The system, which San Diego-based Phyre calls GOBIGGS (green onboard inert gas generating system), uses low-pressure fans to pull oxygen and fuel vapour from fuel tanks and into a catalytic converter, says Bob Fore, director of engineering for Parker's fluid systems division.

The converter outputs inert gas, which is returned to the fuel tanks, and water, adds Fore.

By comparison, convention systems found on large aircraft have air separation modules (ASMs) that use engine bleed air to generate inert nitrogen gas, says Parker.

"Parker's work with Phyre will advance the state-of-the-art in fuel tank inerting technology by developing the catalytic inerting concept into a commercially viable reality," says Bryan Jensen, an engineer at Parker, which is a division of Cleveland-based Parker Hannifin.

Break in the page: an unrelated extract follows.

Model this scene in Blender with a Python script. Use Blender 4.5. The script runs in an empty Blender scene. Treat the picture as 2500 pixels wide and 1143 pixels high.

"Bleeding engines to supply a conventional ASM-based inerting system can be particularly burdensome for aircraft powered by engines that have little or no bleed air available," he adds.

Demand for the technology surged following regulations that took effect after the 1996 crash of TWA flight 800.

The US National Transportation Safety Board concluded the 747-100 exploded when fuel vapours in the aircraft's centre fuel tank ignited.